◆ Short task: Extract, unchanged, each line of the listing below from its first line through the line that contains "nt.links.new(bgn.outputs[0], wout.inputs['Surface'])", inclusive, and nothing else.

◆ Recorded data:
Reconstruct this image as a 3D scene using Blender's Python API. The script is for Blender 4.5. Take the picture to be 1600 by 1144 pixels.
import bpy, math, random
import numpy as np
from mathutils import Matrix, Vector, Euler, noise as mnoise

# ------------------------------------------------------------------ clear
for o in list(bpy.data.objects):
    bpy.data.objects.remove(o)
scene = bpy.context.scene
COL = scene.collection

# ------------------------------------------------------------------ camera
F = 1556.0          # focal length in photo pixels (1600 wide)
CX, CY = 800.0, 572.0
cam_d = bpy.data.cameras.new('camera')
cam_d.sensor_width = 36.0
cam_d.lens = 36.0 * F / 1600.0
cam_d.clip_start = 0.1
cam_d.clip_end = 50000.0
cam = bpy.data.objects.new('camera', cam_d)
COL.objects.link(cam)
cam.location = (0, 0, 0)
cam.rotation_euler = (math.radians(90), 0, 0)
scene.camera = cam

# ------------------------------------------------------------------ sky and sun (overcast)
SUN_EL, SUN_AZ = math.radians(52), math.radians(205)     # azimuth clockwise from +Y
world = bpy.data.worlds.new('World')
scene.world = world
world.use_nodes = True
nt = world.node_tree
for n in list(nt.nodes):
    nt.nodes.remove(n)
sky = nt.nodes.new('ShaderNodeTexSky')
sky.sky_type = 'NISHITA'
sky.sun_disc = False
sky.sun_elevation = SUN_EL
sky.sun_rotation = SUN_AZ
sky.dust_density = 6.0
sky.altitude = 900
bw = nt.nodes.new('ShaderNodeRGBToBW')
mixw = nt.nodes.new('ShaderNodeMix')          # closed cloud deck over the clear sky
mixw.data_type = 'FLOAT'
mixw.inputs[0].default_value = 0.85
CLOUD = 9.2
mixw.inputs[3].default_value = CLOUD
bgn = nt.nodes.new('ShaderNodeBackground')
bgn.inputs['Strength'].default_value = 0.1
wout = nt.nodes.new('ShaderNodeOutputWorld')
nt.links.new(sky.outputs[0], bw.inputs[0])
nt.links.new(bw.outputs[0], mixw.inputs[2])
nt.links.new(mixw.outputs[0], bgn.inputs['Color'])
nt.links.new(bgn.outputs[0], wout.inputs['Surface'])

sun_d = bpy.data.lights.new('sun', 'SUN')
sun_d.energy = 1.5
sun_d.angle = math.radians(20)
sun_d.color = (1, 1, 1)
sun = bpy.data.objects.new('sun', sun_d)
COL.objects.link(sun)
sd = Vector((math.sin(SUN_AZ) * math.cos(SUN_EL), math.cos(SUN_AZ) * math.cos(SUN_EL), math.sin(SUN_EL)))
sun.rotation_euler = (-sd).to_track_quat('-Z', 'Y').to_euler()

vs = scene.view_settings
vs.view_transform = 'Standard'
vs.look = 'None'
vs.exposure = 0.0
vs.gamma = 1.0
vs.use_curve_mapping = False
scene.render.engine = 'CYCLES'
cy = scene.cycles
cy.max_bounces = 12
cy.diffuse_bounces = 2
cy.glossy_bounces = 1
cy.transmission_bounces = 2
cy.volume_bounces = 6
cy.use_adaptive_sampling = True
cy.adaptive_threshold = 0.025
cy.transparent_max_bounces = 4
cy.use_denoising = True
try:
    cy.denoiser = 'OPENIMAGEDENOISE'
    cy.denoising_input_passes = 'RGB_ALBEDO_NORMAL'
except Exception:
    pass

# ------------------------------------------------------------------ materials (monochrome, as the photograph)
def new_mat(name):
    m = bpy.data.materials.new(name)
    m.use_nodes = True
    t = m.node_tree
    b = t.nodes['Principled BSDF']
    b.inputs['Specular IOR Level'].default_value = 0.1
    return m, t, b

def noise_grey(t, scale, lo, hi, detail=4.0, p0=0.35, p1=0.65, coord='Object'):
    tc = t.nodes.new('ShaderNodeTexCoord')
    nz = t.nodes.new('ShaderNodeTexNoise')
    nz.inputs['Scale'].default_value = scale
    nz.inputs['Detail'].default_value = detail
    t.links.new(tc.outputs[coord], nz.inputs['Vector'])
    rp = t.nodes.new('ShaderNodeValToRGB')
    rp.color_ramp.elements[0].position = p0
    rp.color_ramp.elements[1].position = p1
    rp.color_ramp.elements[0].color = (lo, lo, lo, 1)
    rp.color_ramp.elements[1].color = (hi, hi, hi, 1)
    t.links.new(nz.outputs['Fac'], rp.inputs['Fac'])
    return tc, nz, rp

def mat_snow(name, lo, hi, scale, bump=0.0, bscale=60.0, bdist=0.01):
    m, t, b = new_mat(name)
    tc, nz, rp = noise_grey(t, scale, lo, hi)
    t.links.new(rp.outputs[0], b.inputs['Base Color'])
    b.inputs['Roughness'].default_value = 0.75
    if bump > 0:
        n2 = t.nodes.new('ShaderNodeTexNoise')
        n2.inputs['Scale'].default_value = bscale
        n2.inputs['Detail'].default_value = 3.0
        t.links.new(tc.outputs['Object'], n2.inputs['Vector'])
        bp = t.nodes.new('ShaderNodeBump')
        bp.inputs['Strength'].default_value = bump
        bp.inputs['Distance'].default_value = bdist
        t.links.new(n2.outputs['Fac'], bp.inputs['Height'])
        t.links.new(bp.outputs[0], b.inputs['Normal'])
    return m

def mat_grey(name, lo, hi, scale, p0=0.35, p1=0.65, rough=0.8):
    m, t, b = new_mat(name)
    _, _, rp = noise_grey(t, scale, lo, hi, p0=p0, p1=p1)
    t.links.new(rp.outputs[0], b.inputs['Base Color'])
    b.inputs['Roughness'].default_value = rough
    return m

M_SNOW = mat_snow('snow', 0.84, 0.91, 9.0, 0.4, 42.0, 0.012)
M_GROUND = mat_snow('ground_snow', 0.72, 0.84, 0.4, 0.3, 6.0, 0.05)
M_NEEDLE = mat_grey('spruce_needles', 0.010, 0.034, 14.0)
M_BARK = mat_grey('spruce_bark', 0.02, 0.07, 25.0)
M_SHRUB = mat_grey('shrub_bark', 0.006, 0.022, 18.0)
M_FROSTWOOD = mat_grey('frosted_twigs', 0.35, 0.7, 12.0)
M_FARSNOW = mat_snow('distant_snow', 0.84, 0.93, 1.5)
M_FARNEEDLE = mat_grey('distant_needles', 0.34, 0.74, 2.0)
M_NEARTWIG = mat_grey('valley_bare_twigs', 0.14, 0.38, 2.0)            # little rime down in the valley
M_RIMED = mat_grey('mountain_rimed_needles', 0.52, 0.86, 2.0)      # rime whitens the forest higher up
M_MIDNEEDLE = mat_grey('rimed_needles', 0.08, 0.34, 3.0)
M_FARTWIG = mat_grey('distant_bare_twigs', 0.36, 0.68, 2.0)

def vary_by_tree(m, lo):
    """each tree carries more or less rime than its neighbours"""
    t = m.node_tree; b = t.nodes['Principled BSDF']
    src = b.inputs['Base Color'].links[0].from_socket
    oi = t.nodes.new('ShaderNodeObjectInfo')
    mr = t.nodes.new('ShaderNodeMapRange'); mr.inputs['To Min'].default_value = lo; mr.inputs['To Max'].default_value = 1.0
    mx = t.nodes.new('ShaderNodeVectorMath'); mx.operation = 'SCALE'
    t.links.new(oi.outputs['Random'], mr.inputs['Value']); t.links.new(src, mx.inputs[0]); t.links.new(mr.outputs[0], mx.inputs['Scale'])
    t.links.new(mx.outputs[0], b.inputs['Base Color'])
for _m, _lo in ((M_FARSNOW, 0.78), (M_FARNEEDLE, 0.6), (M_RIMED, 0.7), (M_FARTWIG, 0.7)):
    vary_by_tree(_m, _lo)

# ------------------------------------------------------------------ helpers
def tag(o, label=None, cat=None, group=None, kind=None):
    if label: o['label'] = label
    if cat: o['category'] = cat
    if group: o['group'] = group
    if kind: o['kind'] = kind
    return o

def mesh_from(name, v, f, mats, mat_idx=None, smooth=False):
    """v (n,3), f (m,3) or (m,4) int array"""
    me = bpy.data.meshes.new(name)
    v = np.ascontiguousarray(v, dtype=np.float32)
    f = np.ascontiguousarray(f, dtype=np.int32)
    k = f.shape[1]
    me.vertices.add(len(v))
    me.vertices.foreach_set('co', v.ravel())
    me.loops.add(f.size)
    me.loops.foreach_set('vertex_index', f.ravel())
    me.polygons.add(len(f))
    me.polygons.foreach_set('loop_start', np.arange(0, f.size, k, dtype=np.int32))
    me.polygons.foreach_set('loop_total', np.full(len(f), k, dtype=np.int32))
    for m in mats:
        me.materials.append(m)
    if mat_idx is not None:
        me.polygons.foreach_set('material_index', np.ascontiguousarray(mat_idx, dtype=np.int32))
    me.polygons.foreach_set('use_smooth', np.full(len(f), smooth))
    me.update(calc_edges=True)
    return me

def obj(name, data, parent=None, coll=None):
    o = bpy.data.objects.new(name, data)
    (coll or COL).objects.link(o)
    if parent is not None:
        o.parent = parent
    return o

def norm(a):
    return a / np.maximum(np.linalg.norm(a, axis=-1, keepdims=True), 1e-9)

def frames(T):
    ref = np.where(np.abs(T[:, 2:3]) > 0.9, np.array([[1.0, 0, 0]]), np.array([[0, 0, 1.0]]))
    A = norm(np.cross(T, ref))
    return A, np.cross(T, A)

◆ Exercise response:
Reconstruct this image as a 3D scene using Blender's Python API. The script is for Blender 4.5. Take the picture to be 1600 by 1144 pixels.
import bpy, math, random
import numpy as np
from mathutils import Matrix, Vector, Euler, noise as mnoise

# ------------------------------------------------------------------ clear
for o in list(bpy.data.objects):
    bpy.data.objects.remove(o)
scene = bpy.context.scene
COL = scene.collection

# ------------------------------------------------------------------ camera
F = 1556.0          # focal length in photo pixels (1600 wide)
CX, CY = 800.0, 572.0
cam_d = bpy.data.cameras.new('camera')
cam_d.sensor_width = 36.0
cam_d.lens = 36.0 * F / 1600.0
cam_d.clip_start = 0.1
cam_d.clip_end = 50000.0
cam = bpy.data.objects.new('camera', cam_d)
COL.objects.link(cam)
cam.location = (0, 0, 0)
cam.rotation_euler = (math.radians(90), 0, 0)
scene.camera = cam

# ------------------------------------------------------------------ sky and sun (overcast)
SUN_EL, SUN_AZ = math.radians(52), math.radians(205)     # azimuth clockwise from +Y
world = bpy.data.worlds.new('World')
scene.world = world
world.use_nodes = True
nt = world.node_tree
for n in list(nt.nodes):
    nt.nodes.remove(n)
sky = nt.nodes.new('ShaderNodeTexSky')
sky.sky_type = 'NISHITA'
sky.sun_disc = False
sky.sun_elevation = SUN_EL
sky.sun_rotation = SUN_AZ
sky.dust_density = 6.0
sky.altitude = 900
bw = nt.nodes.new('ShaderNodeRGBToBW')
mixw = nt.nodes.new('ShaderNodeMix')          # closed cloud deck over the clear sky
mixw.data_type = 'FLOAT'
mixw.inputs[0].default_value = 0.85
CLOUD = 9.2
mixw.inputs[3].default_value = CLOUD
bgn = nt.nodes.new('ShaderNodeBackground')
bgn.inputs['Strength'].default_value = 0.1
wout = nt.nodes.new('ShaderNodeOutputWorld')
nt.links.new(sky.outputs[0], bw.inputs[0])
nt.links.new(bw.outputs[0], mixw.inputs[2])
nt.links.new(mixw.outputs[0], bgn.inputs['Color'])
nt.links.new(bgn.outputs[0], wout.inputs['Surface'])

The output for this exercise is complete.